Dublin is, without a doubt, Joyce's city. To be sure, there are other famous-son literati: Sean O'Casey and Brendan Behan, to name just two.

But Joyce is the one who wrote a de facto ode to Dublin; his masterwork, ``Ulysses,'' was penned with a copy of ``Thom's Dublin Directory'' at his side, and Dublin still stands as one of the most valuable tools in unraveling the tome's complexities.

Just as certain, however, are the changes that have come over Dublin since 1904. In this 1 million-strong metropolis most often distinguished by its Georgian doorways and squares, buildings have been torn down (perhaps most regrettably No. 7 Eccles Street, Mr. Bloom's abode), streets renamed, and entire blocks demolished. Only some of this is the result of the Easter Rising of 1916 and the subsequent War of Independence, when a goodly portion of Dublin went up in flames and a hail of gunfire. (The stately Custom House, designed by James Gandon, the 18th-century archi-tect most often credited with creating ``Georgian Dublin,'' blazed for five days, and the General Post Office on O'Connell Street still bears the traces of the original bullet holes.)

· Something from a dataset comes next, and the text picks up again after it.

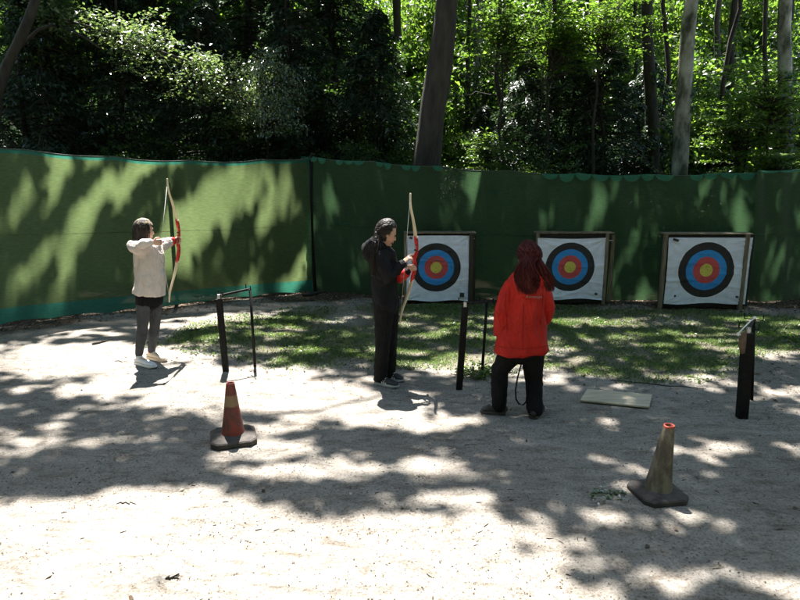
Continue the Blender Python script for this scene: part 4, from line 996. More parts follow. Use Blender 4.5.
def shoe(root, ankle, toe, mt, msole, s=1.0, accent=None, zg=0.0):
    a = Vector(ankle); t = Vector(toe); d = (t-a); d.z = 0; Ln = d.length; d.normalize(); sd = Vector((-d.y, d.x, 0)); g = zg
    a0 = Vector((a.x, a.y, g)); heel = a0-d*.055
    bm = bmesh.new()
    loft(bm, [heel+Vector((0, 0, .052)), a0+d*.02+Vector((0, 0, .056)), a0+d*.09+Vector((0, 0, .050)), a0+d*(Ln*.8)+Vector((0, 0, .042)), a0+d*Ln+Vector((0, 0, .036))], [(.030, .030), (.037, .036), (.040, .030), (.042, .022), (.030, .016)], side=sd, n=14)
    loft(bm, [a0+Vector((0, 0, .05)), a0+d*-.005+Vector((0, 0, .10))], [(.036, .036), (.036, .040)], side=sd, n=12)
    sh = remeshed('shoe', bm, mt, root, .007, 2)
    bm = bmesh.new()
    prof = [(-.062, .028), (-.045, .037), (.02, .038), (.08, .043), (Ln*.85, .044), (Ln+.005, .034), (Ln+.022, .014)]
    top, bot = [], []
    out = [(x, y) for x, y in prof]+[(x, -y) for x, y in prof[::-1]]
    for z, k in ((.002, .96), (.008, 1.03), (.022, 1.03), (.030, .98)):
        top.append([bm.verts.new(a0+d*(x if k > 1 else x*.99)+sd*y*k+Vector((0, 0, z+(.010 if x > Ln*.9 and z < .01 else 0)))) for x, y in out])
    for A_, B_ in zip(top[:-1], top[1:]):
        for i in range(len(out)): bm.faces.new((A_[i], A_[(i+1) % len(out)], B_[(i+1) % len(out)], B_[i]))
    bm.faces.new(top[0][::-1]); bm.faces.new(top[-1])
    so = obj_bm('sole', bm, msole, sh, smooth=False, origin=root.location)
    bm = bmesh.new()
    for i in range(4):
        p = a0+d*(.045+.02*i)+Vector((0, 0, .090-.009*i)); loft(bm, [p-sd*.02, p+Vector((0, 0, .004)), p+sd*.02], [.003]*3, n=6)
    obj_bm('laces', bm, M['white'] if accent is None else accent, sh, origin=root.location)
    if accent:
        for q in (-1, 1):
            bm = bmesh.new()
            for i in range(3):
                p = a0+d*(.03+.022*i)+sd*q*.0385+Vector((0, 0, .040)); loft(bm, [p-Vector((0, 0, .008))+d*.01, p+Vector((0, 0, .026))-d*.008-sd*q*.006], [(.004, .003)]*2, n=6)
            obj_bm('stripes', bm, accent, sh, origin=root.location)
    return sh
def hair_strands(name, roots, root, mt, r=.0022):
    V, F = tube_np([(np.array(p), np.linspace(r, r*.4, len(p))) for p in roots], 4); V = V-np.array(root.location)
    return mesh_np(name, V, F, mt, root, smooth=True)
def ridged(amp, f, seed=0):
    def fn(c, n_): return amp*mnoise.noise(Vector((c.x*f[0]+seed, c.y*f[1], c.z*f[2]))) + amp*.4*mnoise.noise(Vector((c.x*f[0]*2.3+seed, c.y*f[1]*2.3, c.z*f[2]*2.0)))
    return fn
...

Other transformations have been brought about by the city's zealous urban renewal programs of the last three decades. The late 1950s saw the eradication of the city's tenement slums celebrated by O'Casey and Behan. This was followed by a real estate boom in the '60s and '70s that fueled a zoning-free land rush that put Dublin's gentrified cheek by Georgian jowl.

Only recently has any conservation movement surfaced - a flurry of community development groups and neighborhood associations, including the venerable Georgian Society - to brake the speculative land rush. Former lord mayor Carmencita Hederman made conservation a theme of her year-long tenure.

``Can you imagine America tearing down George Washington's home, or Britain tearing down the birthplace of Winston Churchill?'' asks Eamonn MacThomas, the celebrated Dublin guide, during one of his weekly tours of St. Stephen's Green. ``But the home of one of Ireland's finest revolutionary heroes, Robert Emmet, is now a car park,'' he says with a dismissive wave toward the parking lot on the green's west side.

History amid hodgepodge

Despite recent conservation attempts, Dublin remains a city of acute visual contrasts. St. Stephen's Green, one of the city's more perfect Georgian squares, is surrounded by a hodgepodge of architecturally indifferent buildings, only a handful of which - the Royal College of Surgeons and University College - bear any historical significance. On the city's skyline, construction cranes vie with cathedral spires, while on the roadways, Mercedeses muscle out horse-drawn drays. Fabled Grafton Street is now a pedestrian mall, catering to a yuppified carriage trade. The Shelbourne, Dublin's only surviving grand hotel, gleaming with $7 million worth of refurbishments, is within eyesight of the new St. Stephen's Green Center, a post-modern steel-and-glass shopping mall set to open later this year.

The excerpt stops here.